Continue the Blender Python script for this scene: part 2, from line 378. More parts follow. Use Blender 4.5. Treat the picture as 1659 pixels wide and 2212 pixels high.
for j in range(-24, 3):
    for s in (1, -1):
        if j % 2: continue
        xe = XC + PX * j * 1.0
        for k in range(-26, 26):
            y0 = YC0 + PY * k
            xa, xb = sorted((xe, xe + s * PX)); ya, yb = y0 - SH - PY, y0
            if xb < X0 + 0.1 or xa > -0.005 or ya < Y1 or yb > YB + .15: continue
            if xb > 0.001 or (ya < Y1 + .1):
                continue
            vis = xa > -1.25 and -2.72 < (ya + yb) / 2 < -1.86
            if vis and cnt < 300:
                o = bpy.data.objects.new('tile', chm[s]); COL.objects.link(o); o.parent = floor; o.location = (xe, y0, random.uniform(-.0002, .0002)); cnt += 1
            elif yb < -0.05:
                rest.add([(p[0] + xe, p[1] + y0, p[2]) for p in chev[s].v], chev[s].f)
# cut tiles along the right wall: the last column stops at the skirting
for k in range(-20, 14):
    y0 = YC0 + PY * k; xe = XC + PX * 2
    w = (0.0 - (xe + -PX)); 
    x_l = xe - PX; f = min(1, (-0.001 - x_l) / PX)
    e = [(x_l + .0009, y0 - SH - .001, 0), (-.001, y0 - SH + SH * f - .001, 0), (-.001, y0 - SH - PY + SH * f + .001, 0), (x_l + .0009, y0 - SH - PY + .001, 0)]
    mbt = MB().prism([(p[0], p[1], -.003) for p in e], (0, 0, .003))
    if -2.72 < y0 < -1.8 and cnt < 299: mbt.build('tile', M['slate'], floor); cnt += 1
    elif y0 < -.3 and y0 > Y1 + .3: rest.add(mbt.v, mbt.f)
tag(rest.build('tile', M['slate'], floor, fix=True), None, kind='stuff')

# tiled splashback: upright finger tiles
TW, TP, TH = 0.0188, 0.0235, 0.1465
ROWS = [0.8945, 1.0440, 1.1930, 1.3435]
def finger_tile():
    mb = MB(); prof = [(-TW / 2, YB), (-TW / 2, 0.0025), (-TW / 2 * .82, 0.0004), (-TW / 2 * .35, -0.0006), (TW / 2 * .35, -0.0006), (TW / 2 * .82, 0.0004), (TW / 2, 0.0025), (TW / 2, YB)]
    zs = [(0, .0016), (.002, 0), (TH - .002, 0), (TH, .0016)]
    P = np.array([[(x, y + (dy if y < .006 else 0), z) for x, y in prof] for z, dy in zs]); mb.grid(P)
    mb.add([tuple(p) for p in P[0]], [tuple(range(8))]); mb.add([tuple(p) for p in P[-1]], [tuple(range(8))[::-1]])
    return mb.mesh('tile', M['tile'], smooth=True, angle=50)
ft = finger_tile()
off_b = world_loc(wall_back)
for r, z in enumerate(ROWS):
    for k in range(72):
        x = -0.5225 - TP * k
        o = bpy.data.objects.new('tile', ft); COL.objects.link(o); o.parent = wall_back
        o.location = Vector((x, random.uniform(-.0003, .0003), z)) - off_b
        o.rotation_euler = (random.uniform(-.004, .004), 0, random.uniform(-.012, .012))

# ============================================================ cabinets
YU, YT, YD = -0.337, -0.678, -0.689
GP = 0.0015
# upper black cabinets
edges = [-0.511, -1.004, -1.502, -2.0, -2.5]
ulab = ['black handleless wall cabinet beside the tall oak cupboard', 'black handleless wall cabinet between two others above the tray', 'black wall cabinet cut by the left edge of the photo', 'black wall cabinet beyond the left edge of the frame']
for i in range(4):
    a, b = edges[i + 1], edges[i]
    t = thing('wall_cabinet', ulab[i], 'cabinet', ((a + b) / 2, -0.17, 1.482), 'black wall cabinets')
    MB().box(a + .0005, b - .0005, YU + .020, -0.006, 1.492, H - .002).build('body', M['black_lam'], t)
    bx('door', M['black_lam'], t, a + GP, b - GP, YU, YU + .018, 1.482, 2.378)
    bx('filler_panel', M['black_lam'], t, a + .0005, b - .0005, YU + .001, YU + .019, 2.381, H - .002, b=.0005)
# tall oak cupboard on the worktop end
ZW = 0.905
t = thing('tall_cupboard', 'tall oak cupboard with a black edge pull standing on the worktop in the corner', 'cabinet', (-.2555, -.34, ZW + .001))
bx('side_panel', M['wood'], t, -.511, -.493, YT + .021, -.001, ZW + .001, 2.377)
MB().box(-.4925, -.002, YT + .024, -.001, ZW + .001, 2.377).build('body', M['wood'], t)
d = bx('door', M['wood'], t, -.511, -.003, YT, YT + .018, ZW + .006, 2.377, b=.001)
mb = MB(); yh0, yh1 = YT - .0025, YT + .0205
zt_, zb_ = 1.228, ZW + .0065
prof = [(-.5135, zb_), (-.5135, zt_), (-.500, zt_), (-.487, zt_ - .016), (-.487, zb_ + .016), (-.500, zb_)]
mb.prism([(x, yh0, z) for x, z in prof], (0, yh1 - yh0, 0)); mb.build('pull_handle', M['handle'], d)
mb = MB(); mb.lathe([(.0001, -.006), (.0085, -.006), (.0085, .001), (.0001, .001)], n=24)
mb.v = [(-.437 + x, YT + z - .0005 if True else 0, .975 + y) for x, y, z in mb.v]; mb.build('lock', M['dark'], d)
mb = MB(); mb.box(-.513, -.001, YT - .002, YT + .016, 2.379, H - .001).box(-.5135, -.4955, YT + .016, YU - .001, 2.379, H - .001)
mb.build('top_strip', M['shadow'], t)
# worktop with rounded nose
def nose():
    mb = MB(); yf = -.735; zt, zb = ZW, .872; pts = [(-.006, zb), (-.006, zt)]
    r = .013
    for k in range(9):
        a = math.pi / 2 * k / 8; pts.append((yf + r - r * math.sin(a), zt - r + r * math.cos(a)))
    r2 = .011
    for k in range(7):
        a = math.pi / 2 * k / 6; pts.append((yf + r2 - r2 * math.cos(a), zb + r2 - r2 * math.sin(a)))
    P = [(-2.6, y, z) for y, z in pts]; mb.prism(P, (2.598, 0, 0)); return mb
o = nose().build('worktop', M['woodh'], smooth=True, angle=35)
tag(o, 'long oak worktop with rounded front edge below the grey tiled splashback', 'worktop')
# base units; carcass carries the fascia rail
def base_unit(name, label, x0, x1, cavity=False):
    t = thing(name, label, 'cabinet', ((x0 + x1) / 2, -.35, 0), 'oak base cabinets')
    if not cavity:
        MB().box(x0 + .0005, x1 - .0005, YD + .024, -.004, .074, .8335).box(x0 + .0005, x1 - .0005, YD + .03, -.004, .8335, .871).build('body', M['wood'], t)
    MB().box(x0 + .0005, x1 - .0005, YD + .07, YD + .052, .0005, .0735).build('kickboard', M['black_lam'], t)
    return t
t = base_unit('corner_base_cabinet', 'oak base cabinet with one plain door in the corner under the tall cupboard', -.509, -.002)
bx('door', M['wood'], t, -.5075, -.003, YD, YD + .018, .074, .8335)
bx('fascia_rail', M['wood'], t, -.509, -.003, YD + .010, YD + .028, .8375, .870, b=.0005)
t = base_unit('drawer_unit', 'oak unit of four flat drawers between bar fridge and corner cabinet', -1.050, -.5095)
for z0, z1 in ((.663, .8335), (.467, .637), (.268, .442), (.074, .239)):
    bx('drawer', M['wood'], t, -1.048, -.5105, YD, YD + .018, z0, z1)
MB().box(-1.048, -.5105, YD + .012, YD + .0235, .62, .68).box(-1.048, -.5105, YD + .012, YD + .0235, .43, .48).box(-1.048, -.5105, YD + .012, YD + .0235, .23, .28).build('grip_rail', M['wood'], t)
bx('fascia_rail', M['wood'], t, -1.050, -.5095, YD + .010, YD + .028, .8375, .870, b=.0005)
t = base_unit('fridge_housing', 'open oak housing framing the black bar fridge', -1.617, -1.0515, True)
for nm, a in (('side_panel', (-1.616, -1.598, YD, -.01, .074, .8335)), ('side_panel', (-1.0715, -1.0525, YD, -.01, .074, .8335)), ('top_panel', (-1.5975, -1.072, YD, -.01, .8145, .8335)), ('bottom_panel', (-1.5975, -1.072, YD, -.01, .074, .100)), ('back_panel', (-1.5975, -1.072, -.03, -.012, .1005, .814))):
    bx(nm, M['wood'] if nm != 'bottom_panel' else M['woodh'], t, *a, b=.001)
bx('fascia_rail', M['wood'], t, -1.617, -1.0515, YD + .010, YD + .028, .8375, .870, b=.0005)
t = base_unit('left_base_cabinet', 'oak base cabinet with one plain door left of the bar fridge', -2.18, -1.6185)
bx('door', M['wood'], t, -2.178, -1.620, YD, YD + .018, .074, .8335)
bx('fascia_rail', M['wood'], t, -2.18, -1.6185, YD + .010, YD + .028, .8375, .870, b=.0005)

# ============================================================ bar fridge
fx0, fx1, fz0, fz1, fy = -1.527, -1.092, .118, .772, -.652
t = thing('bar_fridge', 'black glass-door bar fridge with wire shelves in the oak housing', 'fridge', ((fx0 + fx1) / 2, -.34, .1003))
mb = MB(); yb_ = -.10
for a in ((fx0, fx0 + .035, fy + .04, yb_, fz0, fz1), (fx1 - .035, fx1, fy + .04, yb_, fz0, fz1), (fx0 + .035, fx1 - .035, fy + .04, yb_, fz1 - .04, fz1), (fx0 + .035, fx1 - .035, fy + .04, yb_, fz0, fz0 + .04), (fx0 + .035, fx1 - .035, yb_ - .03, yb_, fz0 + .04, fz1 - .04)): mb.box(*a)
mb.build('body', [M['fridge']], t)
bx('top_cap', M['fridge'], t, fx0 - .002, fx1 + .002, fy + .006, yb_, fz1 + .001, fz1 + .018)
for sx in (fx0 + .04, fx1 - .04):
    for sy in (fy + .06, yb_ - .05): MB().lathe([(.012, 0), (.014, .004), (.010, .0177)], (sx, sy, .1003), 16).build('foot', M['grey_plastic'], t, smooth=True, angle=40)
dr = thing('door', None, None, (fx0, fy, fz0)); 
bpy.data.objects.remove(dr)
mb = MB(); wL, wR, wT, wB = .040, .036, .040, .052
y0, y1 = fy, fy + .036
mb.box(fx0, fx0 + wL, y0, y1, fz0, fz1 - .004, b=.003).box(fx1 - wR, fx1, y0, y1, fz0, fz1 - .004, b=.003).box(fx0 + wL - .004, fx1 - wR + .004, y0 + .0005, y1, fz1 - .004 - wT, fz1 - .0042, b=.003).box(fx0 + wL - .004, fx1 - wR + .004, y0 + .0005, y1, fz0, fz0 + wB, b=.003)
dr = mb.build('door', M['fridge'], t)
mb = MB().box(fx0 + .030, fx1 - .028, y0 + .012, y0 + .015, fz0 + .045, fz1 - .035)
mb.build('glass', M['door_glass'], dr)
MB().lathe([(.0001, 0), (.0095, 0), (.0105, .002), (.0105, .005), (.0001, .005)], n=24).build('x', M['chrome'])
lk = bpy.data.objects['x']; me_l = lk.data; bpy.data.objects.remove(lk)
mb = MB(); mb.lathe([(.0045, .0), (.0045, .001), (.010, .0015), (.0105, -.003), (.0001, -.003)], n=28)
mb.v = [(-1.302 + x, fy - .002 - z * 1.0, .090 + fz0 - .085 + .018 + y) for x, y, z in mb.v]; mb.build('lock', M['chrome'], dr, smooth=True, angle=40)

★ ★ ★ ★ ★

- SET EXERCISE:
The lines from the top of the data above down to the line containing "fix=True), None, kind='stuff')" are to be copied exactly; no other line should appear.

- FINISHED TASK:
Continue the Blender Python script for this scene: part 2, from line 378. More parts follow. Use Blender 4.5. Treat the picture as 1659 pixels wide and 2212 pixels high.
for j in range(-24, 3):
    for s in (1, -1):
        if j % 2: continue
        xe = XC + PX * j * 1.0
        for k in range(-26, 26):
            y0 = YC0 + PY * k
            xa, xb = sorted((xe, xe + s * PX)); ya, yb = y0 - SH - PY, y0
            if xb < X0 + 0.1 or xa > -0.005 or ya < Y1 or yb > YB + .15: continue
            if xb > 0.001 or (ya < Y1 + .1):
                continue
            vis = xa > -1.25 and -2.72 < (ya + yb) / 2 < -1.86
            if vis and cnt < 300:
                o = bpy.data.objects.new('tile', chm[s]); COL.objects.link(o); o.parent = floor; o.location = (xe, y0, random.uniform(-.0002, .0002)); cnt += 1
            elif yb < -0.05:
                rest.add([(p[0] + xe, p[1] + y0, p[2]) for p in chev[s].v], chev[s].f)
# cut tiles along the right wall: the last column stops at the skirting
for k in range(-20, 14):
    y0 = YC0 + PY * k; xe = XC + PX * 2
    w = (0.0 - (xe + -PX)); 
    x_l = xe - PX; f = min(1, (-0.001 - x_l) / PX)
    e = [(x_l + .0009, y0 - SH - .001, 0), (-.001, y0 - SH + SH * f - .001, 0), (-.001, y0 - SH - PY + SH * f + .001, 0), (x_l + .0009, y0 - SH - PY + .001, 0)]
    mbt = MB().prism([(p[0], p[1], -.003) for p in e], (0, 0, .003))
    if -2.72 < y0 < -1.8 and cnt < 299: mbt.build('tile', M['slate'], floor); cnt += 1
    elif y0 < -.3 and y0 > Y1 + .3: rest.add(mbt.v, mbt.f)
tag(rest.build('tile', M['slate'], floor, fix=True), None, kind='stuff')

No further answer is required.